GIVEN ENTRIES ->
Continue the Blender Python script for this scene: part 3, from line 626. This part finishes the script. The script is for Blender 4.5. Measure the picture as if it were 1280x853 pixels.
* * *
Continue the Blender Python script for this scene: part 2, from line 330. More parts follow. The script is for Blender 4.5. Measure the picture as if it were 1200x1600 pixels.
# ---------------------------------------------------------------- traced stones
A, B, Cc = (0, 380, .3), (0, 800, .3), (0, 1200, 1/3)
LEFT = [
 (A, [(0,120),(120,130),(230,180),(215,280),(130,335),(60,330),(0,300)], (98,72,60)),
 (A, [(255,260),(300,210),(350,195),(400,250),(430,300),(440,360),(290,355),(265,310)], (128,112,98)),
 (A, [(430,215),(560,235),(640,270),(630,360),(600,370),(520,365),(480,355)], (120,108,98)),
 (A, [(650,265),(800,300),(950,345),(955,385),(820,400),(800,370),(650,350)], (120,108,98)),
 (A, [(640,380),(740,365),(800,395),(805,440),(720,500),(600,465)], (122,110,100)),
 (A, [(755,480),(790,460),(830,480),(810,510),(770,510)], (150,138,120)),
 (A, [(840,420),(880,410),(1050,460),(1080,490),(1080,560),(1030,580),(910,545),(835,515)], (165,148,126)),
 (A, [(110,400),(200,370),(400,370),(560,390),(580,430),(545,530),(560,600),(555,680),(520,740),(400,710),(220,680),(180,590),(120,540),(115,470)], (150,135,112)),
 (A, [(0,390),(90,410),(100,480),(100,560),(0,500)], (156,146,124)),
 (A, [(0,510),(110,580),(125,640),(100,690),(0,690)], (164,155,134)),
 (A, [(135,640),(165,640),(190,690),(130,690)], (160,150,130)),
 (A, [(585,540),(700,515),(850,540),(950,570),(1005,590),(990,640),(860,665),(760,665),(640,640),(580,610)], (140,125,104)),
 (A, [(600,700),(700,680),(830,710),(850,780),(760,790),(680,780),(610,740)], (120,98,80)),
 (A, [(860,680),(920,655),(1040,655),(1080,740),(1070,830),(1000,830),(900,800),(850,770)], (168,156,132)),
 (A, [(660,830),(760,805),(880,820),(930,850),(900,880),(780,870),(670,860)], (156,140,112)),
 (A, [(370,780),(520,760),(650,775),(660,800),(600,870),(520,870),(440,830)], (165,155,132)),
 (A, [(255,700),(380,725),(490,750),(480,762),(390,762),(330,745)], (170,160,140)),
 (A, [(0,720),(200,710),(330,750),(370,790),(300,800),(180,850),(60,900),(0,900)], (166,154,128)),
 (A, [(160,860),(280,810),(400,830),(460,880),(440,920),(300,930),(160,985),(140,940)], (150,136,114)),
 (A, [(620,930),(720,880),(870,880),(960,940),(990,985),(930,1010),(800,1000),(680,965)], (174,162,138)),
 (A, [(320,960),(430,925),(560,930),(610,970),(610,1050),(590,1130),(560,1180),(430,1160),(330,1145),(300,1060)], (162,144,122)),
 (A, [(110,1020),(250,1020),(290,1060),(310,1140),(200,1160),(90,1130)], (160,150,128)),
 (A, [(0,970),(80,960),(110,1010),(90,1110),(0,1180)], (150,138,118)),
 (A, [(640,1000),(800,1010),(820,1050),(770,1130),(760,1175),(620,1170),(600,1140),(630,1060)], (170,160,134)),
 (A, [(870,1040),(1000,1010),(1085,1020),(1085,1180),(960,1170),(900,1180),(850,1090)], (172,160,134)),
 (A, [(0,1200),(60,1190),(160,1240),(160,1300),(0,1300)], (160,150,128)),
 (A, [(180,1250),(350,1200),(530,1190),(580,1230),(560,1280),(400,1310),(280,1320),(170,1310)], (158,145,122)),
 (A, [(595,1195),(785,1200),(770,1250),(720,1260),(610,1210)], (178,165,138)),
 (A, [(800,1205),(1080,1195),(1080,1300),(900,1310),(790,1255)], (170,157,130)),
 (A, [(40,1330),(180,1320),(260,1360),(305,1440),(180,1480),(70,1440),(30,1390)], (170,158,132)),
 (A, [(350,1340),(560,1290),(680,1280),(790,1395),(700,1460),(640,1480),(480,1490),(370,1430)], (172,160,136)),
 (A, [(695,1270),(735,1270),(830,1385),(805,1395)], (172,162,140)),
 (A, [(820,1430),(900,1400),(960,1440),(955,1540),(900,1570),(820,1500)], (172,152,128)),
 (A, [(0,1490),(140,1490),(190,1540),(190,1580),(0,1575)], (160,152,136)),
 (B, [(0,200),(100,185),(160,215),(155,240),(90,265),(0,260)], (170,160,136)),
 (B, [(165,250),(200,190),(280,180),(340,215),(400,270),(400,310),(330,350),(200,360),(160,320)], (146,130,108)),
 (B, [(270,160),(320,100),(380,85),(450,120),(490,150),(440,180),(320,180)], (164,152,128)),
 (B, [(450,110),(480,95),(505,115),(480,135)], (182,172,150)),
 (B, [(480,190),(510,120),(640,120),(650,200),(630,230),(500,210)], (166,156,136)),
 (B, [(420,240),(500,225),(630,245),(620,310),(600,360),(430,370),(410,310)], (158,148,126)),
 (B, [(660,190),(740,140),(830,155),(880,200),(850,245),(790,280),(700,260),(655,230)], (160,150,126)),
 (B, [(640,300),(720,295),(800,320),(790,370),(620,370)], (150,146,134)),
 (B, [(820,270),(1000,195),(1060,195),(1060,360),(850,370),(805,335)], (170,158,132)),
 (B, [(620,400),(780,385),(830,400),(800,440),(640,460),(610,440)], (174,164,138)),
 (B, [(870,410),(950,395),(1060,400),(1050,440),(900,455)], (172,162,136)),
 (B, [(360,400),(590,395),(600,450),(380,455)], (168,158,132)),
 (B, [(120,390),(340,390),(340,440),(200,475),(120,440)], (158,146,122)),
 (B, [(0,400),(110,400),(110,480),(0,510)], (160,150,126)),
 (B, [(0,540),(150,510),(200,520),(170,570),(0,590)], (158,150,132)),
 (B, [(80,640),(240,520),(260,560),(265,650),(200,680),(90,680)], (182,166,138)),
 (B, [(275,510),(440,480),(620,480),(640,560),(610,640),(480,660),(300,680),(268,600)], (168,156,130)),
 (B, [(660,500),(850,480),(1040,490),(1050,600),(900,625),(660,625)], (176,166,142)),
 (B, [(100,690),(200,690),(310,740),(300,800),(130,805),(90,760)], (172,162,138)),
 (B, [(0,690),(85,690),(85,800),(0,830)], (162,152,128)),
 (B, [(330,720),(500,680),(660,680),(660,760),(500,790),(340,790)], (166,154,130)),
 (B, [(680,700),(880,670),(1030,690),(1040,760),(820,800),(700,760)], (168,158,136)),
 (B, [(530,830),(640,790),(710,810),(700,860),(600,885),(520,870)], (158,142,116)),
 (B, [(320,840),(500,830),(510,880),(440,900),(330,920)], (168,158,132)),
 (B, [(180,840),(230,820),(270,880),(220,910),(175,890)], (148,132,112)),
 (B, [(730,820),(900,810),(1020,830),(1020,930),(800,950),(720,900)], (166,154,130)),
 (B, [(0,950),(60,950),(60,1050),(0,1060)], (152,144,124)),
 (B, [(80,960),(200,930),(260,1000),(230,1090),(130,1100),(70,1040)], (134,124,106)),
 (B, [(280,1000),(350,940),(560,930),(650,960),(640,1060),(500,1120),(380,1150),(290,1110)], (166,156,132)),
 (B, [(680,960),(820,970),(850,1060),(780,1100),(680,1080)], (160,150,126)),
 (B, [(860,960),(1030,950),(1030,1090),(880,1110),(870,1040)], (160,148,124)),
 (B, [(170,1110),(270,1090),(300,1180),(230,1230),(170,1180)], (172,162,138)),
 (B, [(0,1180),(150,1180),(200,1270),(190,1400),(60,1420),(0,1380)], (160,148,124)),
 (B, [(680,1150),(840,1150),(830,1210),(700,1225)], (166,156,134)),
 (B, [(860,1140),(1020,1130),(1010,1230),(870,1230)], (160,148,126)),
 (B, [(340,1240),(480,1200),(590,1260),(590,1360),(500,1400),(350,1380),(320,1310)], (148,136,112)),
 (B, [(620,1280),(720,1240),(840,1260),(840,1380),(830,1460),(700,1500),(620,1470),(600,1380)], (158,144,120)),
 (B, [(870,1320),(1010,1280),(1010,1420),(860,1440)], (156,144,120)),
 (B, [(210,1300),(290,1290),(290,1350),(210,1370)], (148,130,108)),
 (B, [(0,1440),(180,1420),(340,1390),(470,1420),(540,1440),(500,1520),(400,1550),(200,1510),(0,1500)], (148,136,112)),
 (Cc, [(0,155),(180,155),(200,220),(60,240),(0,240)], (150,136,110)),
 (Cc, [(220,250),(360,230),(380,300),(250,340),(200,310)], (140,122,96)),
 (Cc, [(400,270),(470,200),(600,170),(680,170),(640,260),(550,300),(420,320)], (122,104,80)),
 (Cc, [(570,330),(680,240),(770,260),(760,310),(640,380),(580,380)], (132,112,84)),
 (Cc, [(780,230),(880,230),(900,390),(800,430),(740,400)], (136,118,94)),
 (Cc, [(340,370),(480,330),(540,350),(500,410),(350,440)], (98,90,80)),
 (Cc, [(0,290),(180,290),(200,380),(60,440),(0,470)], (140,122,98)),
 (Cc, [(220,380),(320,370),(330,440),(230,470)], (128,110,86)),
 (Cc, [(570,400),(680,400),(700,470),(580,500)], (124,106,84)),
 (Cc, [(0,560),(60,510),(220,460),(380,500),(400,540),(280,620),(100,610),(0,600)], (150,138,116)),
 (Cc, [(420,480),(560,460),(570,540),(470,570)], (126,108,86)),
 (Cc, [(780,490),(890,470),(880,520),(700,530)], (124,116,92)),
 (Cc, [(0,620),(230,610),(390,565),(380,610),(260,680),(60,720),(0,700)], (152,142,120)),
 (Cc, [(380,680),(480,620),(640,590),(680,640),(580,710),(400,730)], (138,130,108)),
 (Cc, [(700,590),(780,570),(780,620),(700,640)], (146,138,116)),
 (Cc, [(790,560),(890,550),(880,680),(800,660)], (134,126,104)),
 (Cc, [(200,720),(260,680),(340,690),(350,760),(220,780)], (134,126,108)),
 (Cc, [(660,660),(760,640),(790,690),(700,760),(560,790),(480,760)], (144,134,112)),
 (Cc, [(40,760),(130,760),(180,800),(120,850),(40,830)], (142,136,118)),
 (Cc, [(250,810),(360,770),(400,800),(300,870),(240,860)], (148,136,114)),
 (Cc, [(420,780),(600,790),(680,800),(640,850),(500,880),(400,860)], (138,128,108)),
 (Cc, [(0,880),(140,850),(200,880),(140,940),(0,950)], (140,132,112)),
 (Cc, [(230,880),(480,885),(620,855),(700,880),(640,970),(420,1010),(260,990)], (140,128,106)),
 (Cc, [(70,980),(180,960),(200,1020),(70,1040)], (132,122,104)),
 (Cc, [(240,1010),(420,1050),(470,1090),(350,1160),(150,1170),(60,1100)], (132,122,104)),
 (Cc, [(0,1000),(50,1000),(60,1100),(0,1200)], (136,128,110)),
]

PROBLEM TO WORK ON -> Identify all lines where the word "script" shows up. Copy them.

FULL OUTPUT ->
Continue the Blender Python script for this scene: part 3, from line 626. This part finishes the script. The script is for Blender 4.5. Measure the picture as if it were 1280x853 pixels.
Continue the Blender Python script for this scene: part 2, from line 330. More parts follow. The script is for Blender 4.5. Measure the picture as if it were 1200x1600 pixels.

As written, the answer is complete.